--- Collected material ---

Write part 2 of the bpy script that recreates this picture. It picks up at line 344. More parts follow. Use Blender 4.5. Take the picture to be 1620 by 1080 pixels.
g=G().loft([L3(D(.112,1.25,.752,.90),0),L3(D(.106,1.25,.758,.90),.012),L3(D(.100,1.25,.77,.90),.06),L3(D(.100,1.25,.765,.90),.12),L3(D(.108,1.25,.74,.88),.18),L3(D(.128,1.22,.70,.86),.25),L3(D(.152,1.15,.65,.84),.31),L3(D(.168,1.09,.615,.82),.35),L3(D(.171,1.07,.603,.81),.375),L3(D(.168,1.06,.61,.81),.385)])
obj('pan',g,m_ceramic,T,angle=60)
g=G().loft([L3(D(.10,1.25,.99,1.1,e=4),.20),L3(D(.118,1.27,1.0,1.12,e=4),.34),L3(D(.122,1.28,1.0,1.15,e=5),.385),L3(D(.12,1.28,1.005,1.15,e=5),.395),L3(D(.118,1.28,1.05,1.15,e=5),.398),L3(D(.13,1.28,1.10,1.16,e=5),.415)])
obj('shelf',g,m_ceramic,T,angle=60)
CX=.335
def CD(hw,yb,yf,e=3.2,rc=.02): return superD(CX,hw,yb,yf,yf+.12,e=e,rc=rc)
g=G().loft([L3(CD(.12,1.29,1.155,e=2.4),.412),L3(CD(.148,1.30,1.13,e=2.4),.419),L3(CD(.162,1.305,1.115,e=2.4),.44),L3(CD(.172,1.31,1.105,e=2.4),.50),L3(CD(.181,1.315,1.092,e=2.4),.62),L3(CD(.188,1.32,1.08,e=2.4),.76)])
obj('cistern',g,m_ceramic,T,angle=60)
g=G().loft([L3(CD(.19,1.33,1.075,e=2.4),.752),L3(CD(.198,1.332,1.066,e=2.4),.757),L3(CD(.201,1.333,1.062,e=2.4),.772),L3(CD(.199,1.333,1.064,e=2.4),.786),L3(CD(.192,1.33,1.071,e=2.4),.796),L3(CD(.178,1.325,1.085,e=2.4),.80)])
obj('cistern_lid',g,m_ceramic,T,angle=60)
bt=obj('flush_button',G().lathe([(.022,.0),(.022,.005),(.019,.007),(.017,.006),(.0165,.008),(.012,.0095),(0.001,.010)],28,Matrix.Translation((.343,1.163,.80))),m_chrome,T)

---

■ **Stated problem**
Return the lines above exactly, keeping every word.

■ **Result**
Write part 2 of the bpy script that recreates this picture. It picks up at line 344. More parts follow. Use Blender 4.5. Take the picture to be 1620 by 1080 pixels.
g=G().loft([L3(D(.112,1.25,.752,.90),0),L3(D(.106,1.25,.758,.90),.012),L3(D(.100,1.25,.77,.90),.06),L3(D(.100,1.25,.765,.90),.12),L3(D(.108,1.25,.74,.88),.18),L3(D(.128,1.22,.70,.86),.25),L3(D(.152,1.15,.65,.84),.31),L3(D(.168,1.09,.615,.82),.35),L3(D(.171,1.07,.603,.81),.375),L3(D(.168,1.06,.61,.81),.385)])
obj('pan',g,m_ceramic,T,angle=60)
g=G().loft([L3(D(.10,1.25,.99,1.1,e=4),.20),L3(D(.118,1.27,1.0,1.12,e=4),.34),L3(D(.122,1.28,1.0,1.15,e=5),.385),L3(D(.12,1.28,1.005,1.15,e=5),.395),L3(D(.118,1.28,1.05,1.15,e=5),.398),L3(D(.13,1.28,1.10,1.16,e=5),.415)])
obj('shelf',g,m_ceramic,T,angle=60)
CX=.335
def CD(hw,yb,yf,e=3.2,rc=.02): return superD(CX,hw,yb,yf,yf+.12,e=e,rc=rc)
g=G().loft([L3(CD(.12,1.29,1.155,e=2.4),.412),L3(CD(.148,1.30,1.13,e=2.4),.419),L3(CD(.162,1.305,1.115,e=2.4),.44),L3(CD(.172,1.31,1.105,e=2.4),.50),L3(CD(.181,1.315,1.092,e=2.4),.62),L3(CD(.188,1.32,1.08,e=2.4),.76)])
obj('cistern',g,m_ceramic,T,angle=60)
g=G().loft([L3(CD(.19,1.33,1.075,e=2.4),.752),L3(CD(.198,1.332,1.066,e=2.4),.757),L3(CD(.201,1.333,1.062,e=2.4),.772),L3(CD(.199,1.333,1.064,e=2.4),.786),L3(CD(.192,1.33,1.071,e=2.4),.796),L3(CD(.178,1.325,1.085,e=2.4),.80)])
obj('cistern_lid',g,m_ceramic,T,angle=60)
bt=obj('flush_button',G().lathe([(.022,.0),(.022,.005),(.019,.007),(.017,.006),(.0165,.008),(.012,.0095),(0.001,.010)],28,Matrix.Translation((.343,1.163,.80))),m_chrome,T)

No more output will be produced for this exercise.